'The Color Purple" a novel by Alice Walker made into a movie by Steven Spielberg tells of the endurance of two sisters who grew up in the South and were separated by fate and unfortunate events in their lives. Played by Danny Glover and Whoopie Goldberg in the leading roles the movie to me is a classic that encapsulates the spirit of the Colored South. The movie tells of the strength and deep faith that the African American had to keep them struggling to survive while enduring the post slavery age in their history and the history of the Southern States. It exposes the raw deals that the Black families subjected to while crawling out from under the foot stools of the Whites as well as their own family traumas due to ignorance and social pressures. The African Americans has proven that perseverance and resilience in spirit can overcome all odds and adversities no matter how harsh and bitter life can be. Hope is hope no matter how small and bleak it may seem, it was hope that kept Ms.Celie alive and enduring the abuses of her husband,the hope that she would one day see her sister Ms.Nettie and her children again and she would triumph over it all at the end of the day.
"The Color Purple documents the traumas and gradual triumph of Celie, an African American teenager raised in rural isolation in Georgia, as she comes to resist the paralyzing self-concept forced on her by others. Celie narrates her life through painfully honest letters to God."...Britannica.

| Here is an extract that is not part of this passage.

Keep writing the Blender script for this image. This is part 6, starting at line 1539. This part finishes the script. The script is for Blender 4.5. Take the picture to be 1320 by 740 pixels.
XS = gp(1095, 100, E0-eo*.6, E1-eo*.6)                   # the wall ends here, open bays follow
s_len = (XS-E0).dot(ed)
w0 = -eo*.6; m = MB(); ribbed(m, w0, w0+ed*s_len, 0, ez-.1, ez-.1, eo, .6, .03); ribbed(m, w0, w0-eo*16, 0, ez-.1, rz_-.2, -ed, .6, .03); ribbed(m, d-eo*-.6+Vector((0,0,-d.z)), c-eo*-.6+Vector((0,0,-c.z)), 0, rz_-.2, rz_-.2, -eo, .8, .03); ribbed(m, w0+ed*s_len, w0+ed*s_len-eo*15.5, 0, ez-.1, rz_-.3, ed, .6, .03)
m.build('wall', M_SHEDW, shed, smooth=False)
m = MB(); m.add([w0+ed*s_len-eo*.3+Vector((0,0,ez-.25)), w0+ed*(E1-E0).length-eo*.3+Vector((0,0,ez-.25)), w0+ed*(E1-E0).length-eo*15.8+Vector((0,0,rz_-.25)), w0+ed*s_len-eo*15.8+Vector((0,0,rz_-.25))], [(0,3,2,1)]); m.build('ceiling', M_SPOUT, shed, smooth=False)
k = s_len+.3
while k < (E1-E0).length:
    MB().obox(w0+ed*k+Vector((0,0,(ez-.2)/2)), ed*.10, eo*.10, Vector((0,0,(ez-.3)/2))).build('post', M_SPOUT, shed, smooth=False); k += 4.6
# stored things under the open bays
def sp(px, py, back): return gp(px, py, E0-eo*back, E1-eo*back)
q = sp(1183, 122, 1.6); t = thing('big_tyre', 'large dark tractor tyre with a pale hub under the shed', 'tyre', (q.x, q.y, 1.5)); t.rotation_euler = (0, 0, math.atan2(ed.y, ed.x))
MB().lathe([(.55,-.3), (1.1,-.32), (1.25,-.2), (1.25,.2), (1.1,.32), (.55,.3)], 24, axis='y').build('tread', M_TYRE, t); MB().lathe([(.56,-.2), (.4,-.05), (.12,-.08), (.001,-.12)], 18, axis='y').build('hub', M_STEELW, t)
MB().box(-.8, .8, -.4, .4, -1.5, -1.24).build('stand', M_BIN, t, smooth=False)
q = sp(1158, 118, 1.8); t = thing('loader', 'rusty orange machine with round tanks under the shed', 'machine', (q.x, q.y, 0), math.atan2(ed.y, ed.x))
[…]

The story by Alice Walker and co-authored by Oprah Winfrey I feel is a must read for college literature and cultural studies of the post Slavery life the African Americans or the South. It may be a work of fiction, but it has all the ear marks of a cultural history that began at the very root of the family life and expanded into the society at large reflecting a struggle for a cultural heritage that would lay claim in history as a triumph of the human spirit against all odds. It is a story that could be told of by any given society anywhere on this planet. It is a microcosmic drama played out at the most raw and sensitive level of the human emotional and psychological family level to the level of a community as well as into the macrocosmic level of the global level. Notches in the tree of life of the African American history captured on a screen by great minds that pooled together such as Director Steen Spielberg and Producer Quincy Jones and superb actors such as Danny Glover, Whoopie Golberg and Oprah Winfrey, and many others that played major and linor role in this movie to bring it to life a documentary of a piece of human history.